4 Aralık 2012 Salı

MEVLANA VE BENLİK

Bir gün Mevlana bilgiler saçıyordu.
Şehrin ileri gelen büyükleri de oradaydı.

Mevlana “ Garazla (maksatlı) sevinmemiş ve ivazla (bedel, karşılık) da mağrur (kendini beğenen) olmamış “ dedi.

Şiir:

Fakirlik ve zaruret beni ölümle korkutsa da,
Ben bu hürriyeti esirliğe değişmem”

Tamah (çok isteme, aç gözlülük, doymazlık) tadını tatmamışım.

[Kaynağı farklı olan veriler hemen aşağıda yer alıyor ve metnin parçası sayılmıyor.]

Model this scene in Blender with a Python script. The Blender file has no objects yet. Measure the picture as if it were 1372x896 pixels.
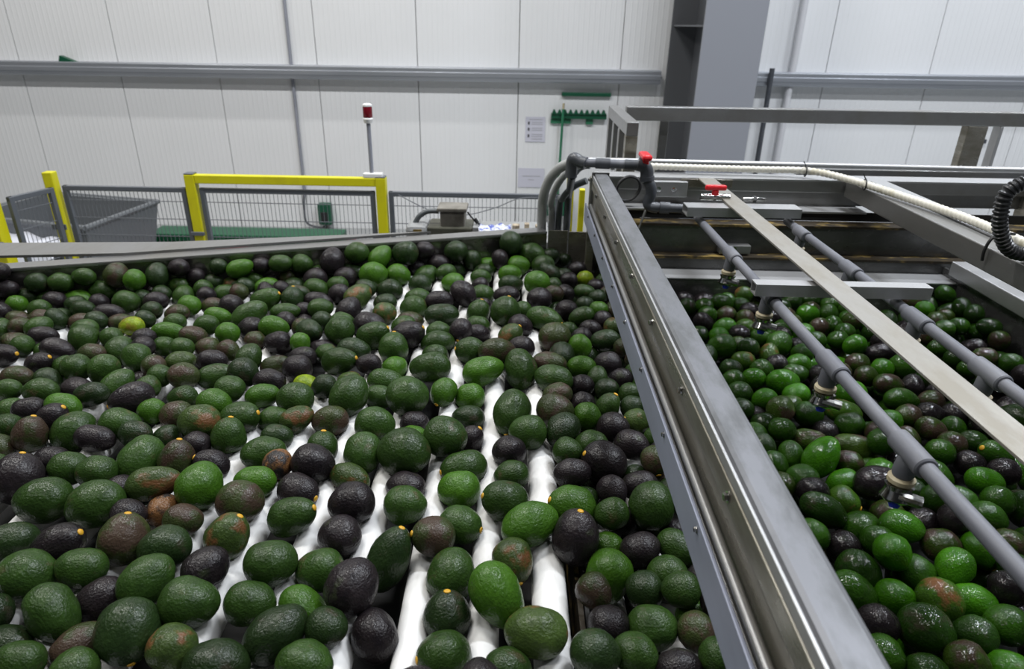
import bpy, bmesh, math, random
from mathutils import Vector, Matrix, noise
random.seed(7)
SC = bpy.context.scene
COL = SC.collection
PI = math.pi
R = math.radians

# ------------------------------------------------------------ camera
cam = bpy.data.objects.new('camera', bpy.data.cameras.new('camera'))
COL.objects.link(cam); SC.camera = cam
cam.data.sensor_fit = 'HORIZONTAL'; cam.data.sensor_width = 36.0
cam.data.lens = 897.0 / 1372.0 * 36.0
cam.data.shift_x = 13.5 / 1372.0
cam.data.clip_start = 0.02; cam.data.clip_end = 60
TH, YAW, ROLL = R(24.87), R(1.2), 0.014
fw = Vector((-math.sin(YAW) * math.cos(TH), math.cos(YAW) * math.cos(TH), -math.sin(TH)))
r0 = Vector((math.cos(YAW), math.sin(YAW), 0)); u0 = r0.cross(fw)
rr = math.cos(ROLL) * r0 + math.sin(ROLL) * u0
uu = math.cos(ROLL) * u0 - math.sin(ROLL) * r0
cam.matrix_world = Matrix(((rr.x, uu.x, -fw.x, 0), (rr.y, uu.y, -fw.y, 0), (rr.z, uu.z, -fw.z, 2.05), (0, 0, 0, 1)))
cam.data.dof.use_dof = True
cam.data.dof.focus_distance = 1.25
cam.data.dof.aperture_fstop = 6.3

# ------------------------------------------------------------ world, lamps of the hall, exposure
w = bpy.data.worlds.new('world'); SC.world = w; w.use_nodes = True
w.node_tree.nodes['Background'].inputs[0].default_value = (0.75, 0.8, 0.85, 1)
w.node_tree.nodes['Background'].inputs[1].default_value = 0.03
SC.view_settings.view_transform = 'Standard'; SC.view_settings.look = 'None'
SC.view_settings.gamma = 1.0; SC.view_settings.use_curve_mapping = False
SC.view_settings.exposure = 0.0
LAMPS = [(x, y) for y in (5.5, 2.4, -0.7) for x in (-4.6, -1.4, 1.9, 5.2)]
for x, y in LAMPS:
    l = bpy.data.lights.new('hall_lamp', 'AREA'); l.shape = 'RECTANGLE'; l.size = 1.3; l.size_y = 0.16
    l.energy = (78.0 if x < 1 else 112.0) * {5.5: .66, 2.4: 1.75, -0.7: .45}[y]
    l.color = (1.0, 0.985, 0.955) if x < 1 else (0.90, 0.94, 1.0)
    o = bpy.data.objects.new('hall_lamp', l); COL.objects.link(o); o.location = (x, y, 6.08)

# ------------------------------------------------------------ materials
def new_mat(name):
    m = bpy.data.materials.new(name); m.use_nodes = True
    nt = m.node_tree; b = nt.nodes['Principled BSDF']
    return m, nt, b
def node(nt, t, **kw):
    n = nt.nodes.new(t)
    for k, v in kw.items():
        if k.startswith('i_'): n.inputs[k[2:].replace('_', ' ')].default_value = v
        else: setattr(n, k, v)
    return n
def c4(c): return (c[0], c[1], c[2], 1)
def mat(name, col, rough=.5, metal=0.0, var=.0, col2=None, scale=(8, 8, 8), thr=(.4, .7), bump=0.0, bscale=60, coat=0.0, rvar=0.0):
    m, nt, b = new_mat(name)
    b.inputs['Base Color'].default_value = c4(col); b.inputs['Roughness'].default_value = rough
    b.inputs['Metallic'].default_value = metal
    if coat: b.inputs['Coat Weight'].default_value = coat; b.inputs['Coat Roughness'].default_value = .1
    tc = node(nt, 'ShaderNodeTexCoord'); mp = node(nt, 'ShaderNodeMapping'); mp.inputs['Scale'].default_value = scale
    nt.links.new(tc.outputs['Object'], mp.inputs[0])
    if col2 is not None or rvar:
        n = node(nt, 'ShaderNodeTexNoise', i_Scale=1.0, i_Detail=6.0, i_Roughness=.6)
        nt.links.new(mp.outputs[0], n.inputs['Vector'])
        rp = node(nt, 'ShaderNodeValToRGB'); rp.color_ramp.elements[0].position = thr[0]; rp.color_ramp.elements[1].position = thr[1]
        nt.links.new(n.outputs[0], rp.inputs[0])
        if col2 is not None:
            rp2 = node(nt, 'ShaderNodeValToRGB'); rp2.color_ramp.elements[0].position = thr[0]; rp2.color_ramp.elements[1].position = thr[1]
            rp2.color_ramp.elements[0].color = c4(col); rp2.color_ramp.elements[1].color = c4(col2)
            nt.links.new(n.outputs[0], rp2.inputs[0]); nt.links.new(rp2.outputs[0], b.inputs['Base Color'])
        if rvar:
            mr = node(nt, 'ShaderNodeMapRange'); mr.inputs['To Min'].default_value = rough - rvar; mr.inputs['To Max'].default_value = rough + rvar
            nt.links.new(rp.outputs[0], mr.inputs[0]); nt.links.new(mr.outputs[0], b.inputs['Roughness'])
    if bump:
        n2 = node(nt, 'ShaderNodeTexNoise', i_Scale=float(bscale), i_Detail=3.0)
        nt.links.new(tc.outputs['Object'], n2.inputs['Vector'])
        bp = node(nt, 'ShaderNodeBump', i_Strength=bump, i_Distance=.002)
        nt.links.new(n2.outputs[0], bp.inputs['Height']); nt.links.new(bp.outputs[0], b.inputs['Normal'])
    return m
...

Kırk sene vardır ki, kanaat (kısmete razı olma, yeter görüp fazlasını istememe) azığım (gıda), fakirlik de sanatım olmuştur.

Şiir:

“ Hâşâ ki gönlümde tamah olmasın.
Kanaatten gönlümde bir âlem vardır.

Bana ayran verdiğinden beri balın yüzüne bakmıyorum.
Çünkü her nimetin bir gam ve zahmeti vardır.”

                                    *
Ondan sonra buyurdu ki:

Olgunluk ve güzellik iddiasında bulunan kimse,
Ya fiiliyle veya sözle böbürlenir,

Nazlanır,
Ve kendi halinin ölçüsüyle “ Ben Tanrı’yım “der.

Ancak yalancı olanlar Firavun’a ve onun cinsine mülhak (katılmış) olurlar.
Fakat kendilerine bu iddia ulaşan azizler ve sadıklar bir gün dava ettikleri kemalden ötürü baş kaldırırlar.

Şöyle ki:

İnsanlara onların Tanrı’lık hakikati gerçekleşir.
Nitekim (bu zümre hakkında) demiştir,

Şiir:

Ey muhip! (sevgi besleyen dost)
O ‘ Ben’ in arkasında Tanrı’nın laneti,

Bu ‘Ben’ in arkasında ise Tanrı’nın rahmeti vardır.
“ O yapılan harekete Tanrı’nın rahmeti vefa (dostluğa devam) eder.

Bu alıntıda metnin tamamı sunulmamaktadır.